## DIRECTIONS
Make an exact copy of all the data.
Start of DATASET EXCERPT
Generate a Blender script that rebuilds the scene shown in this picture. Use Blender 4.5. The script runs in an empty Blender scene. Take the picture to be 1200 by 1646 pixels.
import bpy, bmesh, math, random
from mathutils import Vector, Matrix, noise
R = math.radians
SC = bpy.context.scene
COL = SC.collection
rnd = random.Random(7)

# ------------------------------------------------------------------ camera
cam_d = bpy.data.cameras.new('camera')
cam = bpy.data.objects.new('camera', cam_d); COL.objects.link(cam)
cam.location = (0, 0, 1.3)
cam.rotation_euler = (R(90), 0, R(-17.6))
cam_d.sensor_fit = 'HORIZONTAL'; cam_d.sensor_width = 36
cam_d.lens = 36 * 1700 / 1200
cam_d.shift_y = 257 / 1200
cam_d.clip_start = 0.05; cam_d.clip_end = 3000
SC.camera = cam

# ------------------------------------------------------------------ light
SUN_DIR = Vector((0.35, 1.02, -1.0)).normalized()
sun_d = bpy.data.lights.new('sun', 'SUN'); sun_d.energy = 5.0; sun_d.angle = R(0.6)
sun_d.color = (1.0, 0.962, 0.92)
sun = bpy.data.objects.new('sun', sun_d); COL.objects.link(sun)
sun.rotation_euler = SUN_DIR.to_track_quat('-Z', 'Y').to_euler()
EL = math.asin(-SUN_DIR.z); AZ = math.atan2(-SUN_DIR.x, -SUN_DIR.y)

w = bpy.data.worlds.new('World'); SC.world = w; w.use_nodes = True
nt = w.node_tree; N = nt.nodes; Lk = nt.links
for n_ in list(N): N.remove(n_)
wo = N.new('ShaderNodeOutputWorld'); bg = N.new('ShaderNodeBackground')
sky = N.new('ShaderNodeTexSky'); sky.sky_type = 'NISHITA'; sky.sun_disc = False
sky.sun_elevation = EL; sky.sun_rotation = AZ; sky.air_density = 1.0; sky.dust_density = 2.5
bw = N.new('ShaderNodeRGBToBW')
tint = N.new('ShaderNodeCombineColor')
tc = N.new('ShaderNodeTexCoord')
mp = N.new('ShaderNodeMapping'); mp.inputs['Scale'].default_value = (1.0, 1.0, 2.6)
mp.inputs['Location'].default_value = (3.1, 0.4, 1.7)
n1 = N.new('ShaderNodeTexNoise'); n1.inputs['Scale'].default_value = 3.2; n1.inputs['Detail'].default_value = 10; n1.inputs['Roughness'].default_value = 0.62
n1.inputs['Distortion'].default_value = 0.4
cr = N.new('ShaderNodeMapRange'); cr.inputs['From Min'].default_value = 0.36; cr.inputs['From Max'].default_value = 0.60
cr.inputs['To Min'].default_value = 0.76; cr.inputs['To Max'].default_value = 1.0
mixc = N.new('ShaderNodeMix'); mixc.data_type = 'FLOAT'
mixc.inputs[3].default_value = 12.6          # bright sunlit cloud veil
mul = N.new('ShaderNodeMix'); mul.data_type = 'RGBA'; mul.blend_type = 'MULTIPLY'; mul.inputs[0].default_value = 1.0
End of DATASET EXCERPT
## SOLUTION TO THE PROBLEM
Generate a Blender script that rebuilds the scene shown in this picture. Use Blender 4.5. The script runs in an empty Blender scene. Take the picture to be 1200 by 1646 pixels.
import bpy, bmesh, math, random
from mathutils import Vector, Matrix, noise
R = math.radians
SC = bpy.context.scene
COL = SC.collection
rnd = random.Random(7)

# ------------------------------------------------------------------ camera
cam_d = bpy.data.cameras.new('camera')
cam = bpy.data.objects.new('camera', cam_d); COL.objects.link(cam)
cam.location = (0, 0, 1.3)
cam.rotation_euler = (R(90), 0, R(-17.6))
cam_d.sensor_fit = 'HORIZONTAL'; cam_d.sensor_width = 36
cam_d.lens = 36 * 1700 / 1200
cam_d.shift_y = 257 / 1200
cam_d.clip_start = 0.05; cam_d.clip_end = 3000
SC.camera = cam

# ------------------------------------------------------------------ light
SUN_DIR = Vector((0.35, 1.02, -1.0)).normalized()
sun_d = bpy.data.lights.new('sun', 'SUN'); sun_d.energy = 5.0; sun_d.angle = R(0.6)
sun_d.color = (1.0, 0.962, 0.92)
sun = bpy.data.objects.new('sun', sun_d); COL.objects.link(sun)
sun.rotation_euler = SUN_DIR.to_track_quat('-Z', 'Y').to_euler()
EL = math.asin(-SUN_DIR.z); AZ = math.atan2(-SUN_DIR.x, -SUN_DIR.y)

w = bpy.data.worlds.new('World'); SC.world = w; w.use_nodes = True
nt = w.node_tree; N = nt.nodes; Lk = nt.links
for n_ in list(N): N.remove(n_)
wo = N.new('ShaderNodeOutputWorld'); bg = N.new('ShaderNodeBackground')
sky = N.new('ShaderNodeTexSky'); sky.sky_type = 'NISHITA'; sky.sun_disc = False
sky.sun_elevation = EL; sky.sun_rotation = AZ; sky.air_density = 1.0; sky.dust_density = 2.5
bw = N.new('ShaderNodeRGBToBW')
tint = N.new('ShaderNodeCombineColor')
tc = N.new('ShaderNodeTexCoord')
mp = N.new('ShaderNodeMapping'); mp.inputs['Scale'].default_value = (1.0, 1.0, 2.6)
mp.inputs['Location'].default_value = (3.1, 0.4, 1.7)
n1 = N.new('ShaderNodeTexNoise'); n1.inputs['Scale'].default_value = 3.2; n1.inputs['Detail'].default_value = 10; n1.inputs['Roughness'].default_value = 0.62
n1.inputs['Distortion'].default_value = 0.4
cr = N.new('ShaderNodeMapRange'); cr.inputs['From Min'].default_value = 0.36; cr.inputs['From Max'].default_value = 0.60
cr.inputs['To Min'].default_value = 0.76; cr.inputs['To Max'].default_value = 1.0
mixc = N.new('ShaderNodeMix'); mixc.data_type = 'FLOAT'
mixc.inputs[3].default_value = 12.6          # bright sunlit cloud veil
mul = N.new('ShaderNodeMix'); mul.data_type = 'RGBA'; mul.blend_type = 'MULTIPLY'; mul.inputs[0].default_value = 1.0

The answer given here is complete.